A lei só altera lo prazo de reflexão ou ponderação em
vista da retractação (a faculdade de
“dar o dito por não dito”) em duas hipóteses:
2.1. a
dos contratos ao domicílio e
2.2. a
dos contratos celebrados durante uma
qualquer excursão organizada pelo promotor.
3.
Com efeito, nem em todos os contratos electrónicos se confere o direito de retractação (o de dar o dito por não dito depois de
celebrado). Há excepções. A lei
prevê a hipótese de haver um acordo em contrário. Mas tal raramente acontece, tanto
quanto se sabe.
4.
E quais as excepções
?
4.1. Prestação de serviços com obrigação de
pagamento, quando:
o
Os serviços tenham sido integralmente prestados após
o prévio
consentimento expresso do consumidor; e
o
O consumidor reconheça que perde tal direito se o contrato tiver sido plenamente
executado, em tal caso, pelo prestador de serviço.
4.2. Fornecimento
de bens
§
ou serviços cujo preço dependa de flutuações de
taxas do mercado financeiro que o fornecedor não possa controlar susceptíveis
de ocorrer durante o período de ponderação em vista do exercício do direito de
retractação;
§
confeccionados de acordo com especificações do
consumidor ou manifestamente personalizados;
§
que, por natureza, não possam ser reenviados ou
sejam susceptíveis de se deteriorar ou de ficar rapidamente fora de prazo;
§
selados não susceptíveis de devolução, por
motivos de protecção da saúde ou de higiene quando abertos após a entrega;
§
que, após a sua entrega e por natureza, fiquem
inseparavelmente misturados com outros artigos (exemplo: compra de um “bidão”

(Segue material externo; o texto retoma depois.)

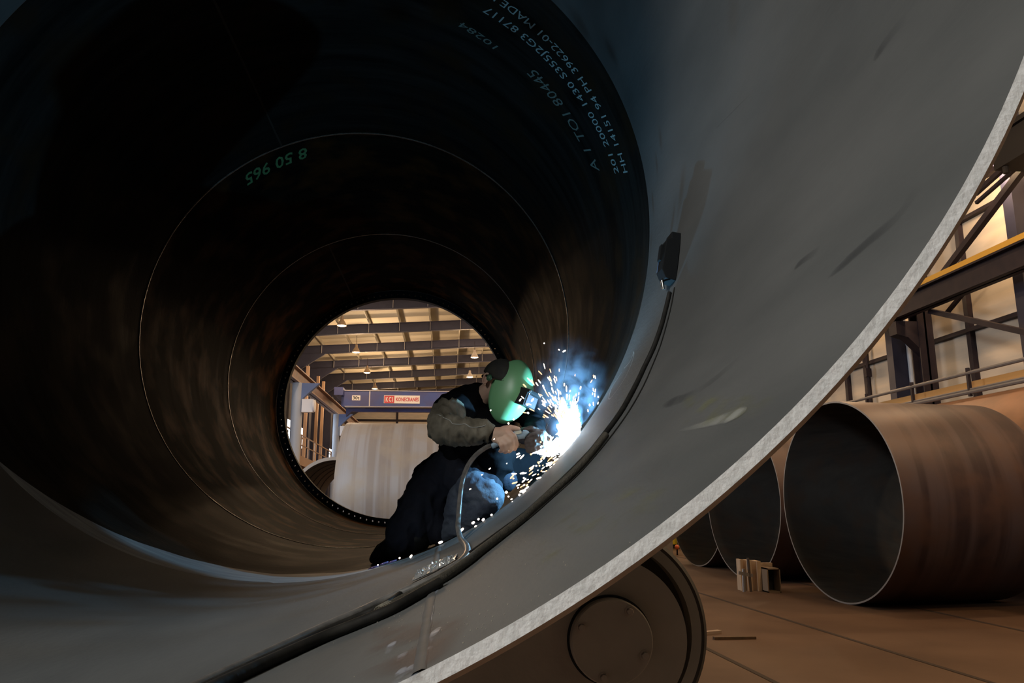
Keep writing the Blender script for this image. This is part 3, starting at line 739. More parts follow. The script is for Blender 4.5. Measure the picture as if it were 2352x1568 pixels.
# left pillars under the runway with small white boxes
def pillar(px, py, w, label, blabel):
    X = -6.9; p = atX(px, py, X); r = thing('runway_pillar', (X, p.y, 0), label, 'pillar')
    g = G(); g.lathe((X, p.y, 0), (0, 0, 1), [(w / 2, 0), (w / 2, H + 5.35), (.001, H + 5.35)], 24); g.build('shaft', M['palegrey'], r)
    g = G(); g.poly([(X, p.y - .15, H + 5.34), (X + 1.0, p.y - .15, H + 5.34), (X, p.y - .15, H + 4.4)], (0, .3, 0)); g.build('gusset', mat('blue_gusset', (.10, .16, .36), .5) if 'blue_gusset' not in bpy.data.materials else bpy.data.materials['blue_gusset'], r)
    b = thing('white_box', (X + .45, p.y, H + 3.9), blabel, 'box'); z = H + 4.35
    g = G(); g.box((X + .25, p.y - .2, z - .35), (X + .75, p.y + .1, z + .25)); g.build('case', mat('white_enamel', (.75, .78, .85), .5) if 'white_enamel' not in bpy.data.materials else bpy.data.materials['white_enamel'], b)
    g = G(); g.lathe((X + .75, p.y - .05, z - .05), (1, 0, 0), [(.28, 0), (.28, .08), (.001, .1)], 24); g.build('round_lid', bpy.data.materials['white_enamel'], b)
pillar(682, 930, .5, 'pale pillar nearest the flange edge under the left runway beam', 'small white box on the pale pillar nearest the flange edge')
pillar(771, 1010, .42, 'pale pillar just left of the pale pipe', 'small white box beside the pale pipe, on its pillar')
# dark wall columns behind them
for k, (px, w) in enumerate(((708, .5), (732, .7), (757, .6))):
    X = -10.5; p = atX(px, 900, X); g = G(); g.box((X - w / 2, p.y - .5, 0), (X + w / 2, p.y + .5, 11)); trim(g, M['navy'])
for k, px in enumerate((702, 727, 740)):
    X = -9.6; p = atX(px, 950, X); g = G(); g.box((X - .1, p.y - .12, 0), (X + .1, p.y + .12, 11)); g.box((X - .18, p.y - .2, 3.9), (X + .18, p.y + .2, 4.2)); trim(g, mat('warm_post', (.42, .27, .17), .6) if k == 0 else bpy.data.materials['warm_post'])
# gallery with bright panes at the left
gal = thing('gallery_railing', (-8, 38, 0), 'brown gallery railing at the lower left of the far opening', 'railing')
gm = mat('brown_gallery_steel', (.30, .19, .12), .6)
Xg = -8.2
za = atX(668, 985, Xg); zb = atX(768, 1042, Xg)
def gline(dz, w, nm):
    a = za + Vector((0, 0, dz)); b = zb + Vector((0, 0, dz)); d = (b - a); g = G(); g.bar(a - d * .5, b + d * .6, w, w); g.build(nm, gm, gal)
gline(0, .06, 'handrail'); gline(-.55, .05, 'mid_rail'); gline(-1.5, .5, 'deck_beam')
for k in range(9):
    a = za + (zb - za) * (k / 7.0 - .1); g = G(); g.box((Xg - .04, a.y - .04, a.z - 1.5), (Xg + .04, a.y + .04, a.z)); g.build('baluster', gm, gal)
for n_, (px, py, w, h_) in enumerate(((668, 990, 7.0, 1.5), (685, 1000, 3.2, 1.4), (769, 1046, 6.5, .9), (672, 1022, 3.0, 2.0))):
    p = atX(px, py, -9.2); g = G(); cols = 3
    for i in range(cols):
        for j in range(2): g.box((-9.2, p.y - w / 2 + i * w / cols, p.z - h_ / 2 + j * h_ / 2), (-9.18, p.y - w / 2 + (i + .78) * w / cols, p.z - h_ / 2 + (j + .8) * h_ / 2))
    o = g.build('window_%d' % (n_ + 1), mat('lit_pane', (.8, .85, .9), .5, emit=(.85, .93, 1), estr=2.0) if n_ == 0 else bpy.data.materials['lit_pane']); struct(o)

# lamps
M['lamp_glow'] = mat('lamp_glow', (1, .8, .6), .5, emit=(1, .62, .36), estr=14)
M['lamp_shade'] = mat('lamp_reflector', (.30, .22, .15), .4, .3)
def lamp_proto(x, y, z, label):
    r = thing('high_bay_lamp', (x, y, z), label, 'lamp', 'high bay lamps under the hall roof')
    g = G(); g.lathe((x, y, z), (0, 0, 1), [(.26, 0), (.25, .06), (.17, .22), (.09, .34), (.08, .52), (.001, .54)], 24); g.build('lamp_shade', M['lamp_shade'], r)
    g = G(); g.lathe((x, y, z + .015), (0, 0, 1), [(.001, -.05), (.14, -.035), (.235, 0), (.001, .0)], 24); g.build('bulb_lens', M['lamp_glow'], r)
    g = G(); g.tube([(x, y, z + .5), (x, y, z + 1.1)], .015, 6); g.build('hanger', M['darkbeam'], r); return r
ZL = 9.4
LP = []
for px, py, lab in ((785, 748, 'highest lit lamp at the left of the far opening'), (818, 809, 'second lit lamp going down the left row of lamps'), (843, 856, 'third lit lamp going down the left row of lamps'), (861, 893, 'lit lamp hanging just above the crane girder'),
                    (1090, 821, 'lit lamp left of the welder\'s cap, upper of two'), (1079, 866, 'lit lamp left of the welder\'s cap, lower of two')):
    d = ray(px, py); t = ZL / d.z; p = EYE + d * t; LP.append((p, lab))
l0 = lamp_proto(*LP[0][0], LP[0][1])
for p, lab in LP[1:]:
    c = copy_tree(l0); c.location = p; c['label'] = lab
def plight(name, loc, col, W, rad=.2, typ='POINT', **k):
    l = bpy.data.lights.new(name, typ); l.energy = W; l.color = col
    if typ == 'POINT' or typ == 'SPOT': l.shadow_soft_size = rad
    for a, b in k.items(): setattr(l, a, b)
    o = bpy.data.objects.new(name, l); COL.objects.link(o); o.location = loc; return o
WARM = (1, .66, .38)
for p, lab in LP: plight('lamp_light', p - Vector((0, 0, .8)), WARM, 650, .25)
for X, Y in ((-5.6, 18), (-5.6, 26), (-5.6, 34), (1.9, 18), (1.9, 27), (1.9, 36), (1.9, 43), (13.9, 10), (13.9, 18), (13.9, 26), (13.9, 35), (8.5, 6), (8.5, 14), (8.5, 40), (8.5, 56), (12, 78), (1.9, 74), (-5.6, 76)):
    plight('lamp_light', (X, Y, H + ZL - .8), WARM, 720 if X > 8 else (230 if Y < 40 else 520), .25)

# small things on the floor at the right
def block_stack():
    a = fl(1722, 1360); wood = mat('raw_timber', (.60, .45, .30), .7, 0, (.48, .34, .22), 8, stretch=(1, 1, .2)); st = mat('tan_tube_steel', (.24, .17, .11), .6)
    pr = [(1698, 1707), (1713, 1728), (1736, 1749)]
    Y = a.y
    for i, (x0, x1) in enumerate(pr):
        p = at(x0, 1284 + i * 2, Y + .35 - i * .05); q = at(x1, 1355, Y + .35 - i * .05); g = G(); g.box((p.x, Y + .3 - i * .05, 0), (q.x, Y + .55, p.z)); o = g.build('timber_block', wood)
        tag(o, ('leftmost upright timber block in front of the middle rusty pipe', 'wide upright timber block between two others', 'upright timber block touching the black hollow section')[i], 'timber', 'upright timber blocks by the pipes')
    p = at(1757, 1304, Y); q = at(1791, 1366, Y); r = thing('hollow_section', (p.x, Y, 0), 'short upright steel box section with a black open end beside the timber blocks', 'steel section')
    z = p.z; w = q.x - p.x; g = G(); x0 = p.x; x1 = q.x; t = .025
    for b in (((x0, Y - .1, 0), (x0 + t, Y + .5, z)), ((x1 - t, Y - .1, 0), (x1, Y + .5, z)), ((x0, Y - .1, z - t), (x1, Y + .5, z)), ((x0, Y - .1, 0), (x1, Y + .5, t))): g.box(*b)
    g.build('section_wall', st, r); g = G(); g.box((x0 + t, Y + .2, t), (x1 - t, Y + .22, z - t)); g.build('dark_inside', M['black_paint'], r)
    g = G(); g.box((at(1745, 1290, Y + .5).x, Y + .56, 0), (at(1776, 1290, Y + .5).x, Y + .66, at(1750, 1292, Y + .6).z)); tag(g.build('timber_board', wood), 'low board standing behind the steel box section', 'timber')
    # clamps leaning on the blocks
    r = thing('screw_clamp', tuple(fl(1716, 1362)), 'rusty screw clamp standing against the timber blocks', 'clamp'); b = fl(1716, 1362); sm = mat('clamp_steel', (.40, .38, .36), .4, .7)
    g = G(); g.tube([b + Vector((-.06, 0, .03)), b + Vector((-.05, 0, .5))], .035, 10); g.build('screw', sm, r)
    g = G(); g.tube([b + Vector((.09, 0, .03)), b + Vector((.06, 0, .72))], .03, 8); g.build('spindle', mat('dark_clamp', (.10, .08, .07), .5), r)
    g = G(); g.bar(b + Vector((-.16, 0, .42)), b + Vector((.14, 0, .36)), .05, .07); g.build('jaw', sm, r)
block_stack()
a = fl(1640, 1468); b = fl(1738, 1468); g = G(); g.box((a.x, a.y - .04, 0), (b.x, a.y + .05, .035)); tag(g.build('wood_scrap', mat('dark_scrap_wood', (.14, .08, .04), .8, 0, (.09, .06, .03), 20)), 'thin brown wood batten lying on the floor right of the roller', 'batten')
a = fl(1600, 1458); b = fl(1653, 1453); g = G(); g.bar(a + Vector((0, 0, .02)), b + Vector((0, 0, .02)), .09, .04); tag(g.build('wood_scrap', mat('pale_scrap_wood', (.38, .29, .22), .8)), 'short pale wood offcut on the floor beside the roller tyre', 'offcut')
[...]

de combustível que se verte para um outro depósito);
§
bebidas alcoólicas cujo preço tenha sido
acordado aquando da celebração do contrato de compra e venda, cuja entrega
apenas possa ser feita após um período de 30 dias, e cujo valor real dependa de
flutuações do mercado que insusceptíveis de controlo pelo fornecedor;
§
gravações
áudio ou vídeo seladas ou de programas informáticos selados, a que o consumidor
tenha retirado o selo de garantia de inviolabilidade após a entrega;
§
um jornal, periódico ou revista, com excepção dos
contratos de assinatura para remessa de
tais publicações;
§
Celebrados em hasta pública;
§
de alojamento, para fins não residenciais,
transporte de bens, serviços de aluguer de automóveis, restauração ou serviços
relacionados com actividades de lazer se o contrato previr uma data ou período
de execução específicos;
§
de conteúdos digitais não fornecidos em suporte
material com uma obrigação de pagamento quando:
o
O consumidor consentir prévia e expressamente
que a execução tenha início durante o período de ponderação em vista da
retractação e reconhecer que o seu consentimento implica a perda do direito de
retractação; e
o
O fornecedor de conteúdos digitais tenha
fornecido a confirmação, nos termos do n.º 2 do artigo 9.º ou do artigo 6.º
§
Prestação de serviços de reparação ou de
manutenção a executar no domicílio do consumidor, a seu pedido ( é aplicável,
porém, o direito de retractação nos
serviços prestados além dos especificamente solicitados pelo consumidor ou na
dispensa de bens diferentes das peças de substituição imprescindíveis para o
efeito).
EM CONCLUSÃO
a.
As alterações à Lei dos Contratos à Distância e Fora de Estabelecimento não
afectaram o direito de retractação
previsto para os contratos à distância
(em que se incluem os electrónicos): continua a ser de 14 dias o período para
“dar o dito por não dito” se se respeitarem todos os requisitos formais.
b.
Se não se respeitarem, a tal prazo acrescem 12 meses, a menos que, nesse
ínterim, surja a comunicação e então, a partir daí, começa a contar-se o prazo
para o efeito.
c.
Só os contratos fora de estabelecimento, em duas
precisas situações, passaram a beneficiar dos 30 dias para o efeito (ao domicílio e os celebrados durante excursões
por iniciativa do promotor): em nenhuns outros tal se observará.
d.
O direito
de retractação não vale para todos os contratos do estilo: há uma mancheia
de excepções que importa conferir em 4.
Tal é, salvo melhor juízo, o nosso parecer.